» Dataset content:

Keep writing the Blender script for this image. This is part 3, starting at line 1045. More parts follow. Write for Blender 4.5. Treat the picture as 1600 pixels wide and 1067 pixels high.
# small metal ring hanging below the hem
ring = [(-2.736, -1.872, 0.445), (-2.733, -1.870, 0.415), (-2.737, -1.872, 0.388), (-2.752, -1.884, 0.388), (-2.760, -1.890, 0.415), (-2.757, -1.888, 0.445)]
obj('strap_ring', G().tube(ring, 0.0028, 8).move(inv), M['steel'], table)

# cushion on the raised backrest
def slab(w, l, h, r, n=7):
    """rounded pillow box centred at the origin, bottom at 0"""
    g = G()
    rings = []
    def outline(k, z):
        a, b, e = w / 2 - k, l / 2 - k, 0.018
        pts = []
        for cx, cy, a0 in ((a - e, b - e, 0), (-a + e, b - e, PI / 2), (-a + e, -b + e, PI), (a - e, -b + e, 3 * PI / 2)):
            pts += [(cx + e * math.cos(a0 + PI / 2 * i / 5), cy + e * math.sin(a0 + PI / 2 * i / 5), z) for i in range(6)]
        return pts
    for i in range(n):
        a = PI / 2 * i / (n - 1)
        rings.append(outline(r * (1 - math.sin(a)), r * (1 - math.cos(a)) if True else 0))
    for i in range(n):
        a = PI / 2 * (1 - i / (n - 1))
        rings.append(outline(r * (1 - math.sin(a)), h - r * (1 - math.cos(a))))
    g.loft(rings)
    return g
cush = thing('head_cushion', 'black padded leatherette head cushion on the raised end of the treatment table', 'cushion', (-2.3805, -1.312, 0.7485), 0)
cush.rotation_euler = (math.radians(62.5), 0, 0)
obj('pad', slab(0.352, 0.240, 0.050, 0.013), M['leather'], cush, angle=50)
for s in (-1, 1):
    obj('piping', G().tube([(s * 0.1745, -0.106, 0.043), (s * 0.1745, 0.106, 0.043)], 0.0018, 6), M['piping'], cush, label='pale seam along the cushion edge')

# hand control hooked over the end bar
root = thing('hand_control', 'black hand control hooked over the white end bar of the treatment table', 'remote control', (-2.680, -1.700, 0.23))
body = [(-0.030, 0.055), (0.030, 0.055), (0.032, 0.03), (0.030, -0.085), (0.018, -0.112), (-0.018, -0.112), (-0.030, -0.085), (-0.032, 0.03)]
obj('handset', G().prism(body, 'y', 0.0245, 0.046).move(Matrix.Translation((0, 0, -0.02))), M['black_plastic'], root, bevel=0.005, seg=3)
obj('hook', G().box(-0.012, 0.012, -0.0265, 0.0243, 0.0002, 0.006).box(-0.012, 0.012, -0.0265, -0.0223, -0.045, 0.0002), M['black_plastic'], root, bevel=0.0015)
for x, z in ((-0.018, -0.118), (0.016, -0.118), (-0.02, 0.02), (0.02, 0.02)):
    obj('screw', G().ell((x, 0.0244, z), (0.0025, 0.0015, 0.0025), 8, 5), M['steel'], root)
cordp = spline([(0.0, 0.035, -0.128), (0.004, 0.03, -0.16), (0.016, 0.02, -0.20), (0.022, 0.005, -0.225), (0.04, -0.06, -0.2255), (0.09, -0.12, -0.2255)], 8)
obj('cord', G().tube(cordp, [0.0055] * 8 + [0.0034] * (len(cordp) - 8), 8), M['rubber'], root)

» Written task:
Restate the data above exactly, keeping each word as it stands.

» Reply:
Keep writing the Blender script for this image. This is part 3, starting at line 1045. More parts follow. Write for Blender 4.5. Treat the picture as 1600 pixels wide and 1067 pixels high.
# small metal ring hanging below the hem
ring = [(-2.736, -1.872, 0.445), (-2.733, -1.870, 0.415), (-2.737, -1.872, 0.388), (-2.752, -1.884, 0.388), (-2.760, -1.890, 0.415), (-2.757, -1.888, 0.445)]
obj('strap_ring', G().tube(ring, 0.0028, 8).move(inv), M['steel'], table)

# cushion on the raised backrest
def slab(w, l, h, r, n=7):
    """rounded pillow box centred at the origin, bottom at 0"""
    g = G()
    rings = []
    def outline(k, z):
        a, b, e = w / 2 - k, l / 2 - k, 0.018
        pts = []
        for cx, cy, a0 in ((a - e, b - e, 0), (-a + e, b - e, PI / 2), (-a + e, -b + e, PI), (a - e, -b + e, 3 * PI / 2)):
            pts += [(cx + e * math.cos(a0 + PI / 2 * i / 5), cy + e * math.sin(a0 + PI / 2 * i / 5), z) for i in range(6)]
        return pts
    for i in range(n):
        a = PI / 2 * i / (n - 1)
        rings.append(outline(r * (1 - math.sin(a)), r * (1 - math.cos(a)) if True else 0))
    for i in range(n):
        a = PI / 2 * (1 - i / (n - 1))
        rings.append(outline(r * (1 - math.sin(a)), h - r * (1 - math.cos(a))))
    g.loft(rings)
    return g
cush = thing('head_cushion', 'black padded leatherette head cushion on the raised end of the treatment table', 'cushion', (-2.3805, -1.312, 0.7485), 0)
cush.rotation_euler = (math.radians(62.5), 0, 0)
obj('pad', slab(0.352, 0.240, 0.050, 0.013), M['leather'], cush, angle=50)
for s in (-1, 1):
    obj('piping', G().tube([(s * 0.1745, -0.106, 0.043), (s * 0.1745, 0.106, 0.043)], 0.0018, 6), M['piping'], cush, label='pale seam along the cushion edge')

# hand control hooked over the end bar
root = thing('hand_control', 'black hand control hooked over the white end bar of the treatment table', 'remote control', (-2.680, -1.700, 0.23))
body = [(-0.030, 0.055), (0.030, 0.055), (0.032, 0.03), (0.030, -0.085), (0.018, -0.112), (-0.018, -0.112), (-0.030, -0.085), (-0.032, 0.03)]
obj('handset', G().prism(body, 'y', 0.0245, 0.046).move(Matrix.Translation((0, 0, -0.02))), M['black_plastic'], root, bevel=0.005, seg=3)
obj('hook', G().box(-0.012, 0.012, -0.0265, 0.0243, 0.0002, 0.006).box(-0.012, 0.012, -0.0265, -0.0223, -0.045, 0.0002), M['black_plastic'], root, bevel=0.0015)
for x, z in ((-0.018, -0.118), (0.016, -0.118), (-0.02, 0.02), (0.02, 0.02)):
    obj('screw', G().ell((x, 0.0244, z), (0.0025, 0.0015, 0.0025), 8, 5), M['steel'], root)
cordp = spline([(0.0, 0.035, -0.128), (0.004, 0.03, -0.16), (0.016, 0.02, -0.20), (0.022, 0.005, -0.225), (0.04, -0.06, -0.2255), (0.09, -0.12, -0.2255)], 8)
obj('cord', G().tube(cordp, [0.0055] * 8 + [0.0034] * (len(cordp) - 8), 8), M['rubber'], root)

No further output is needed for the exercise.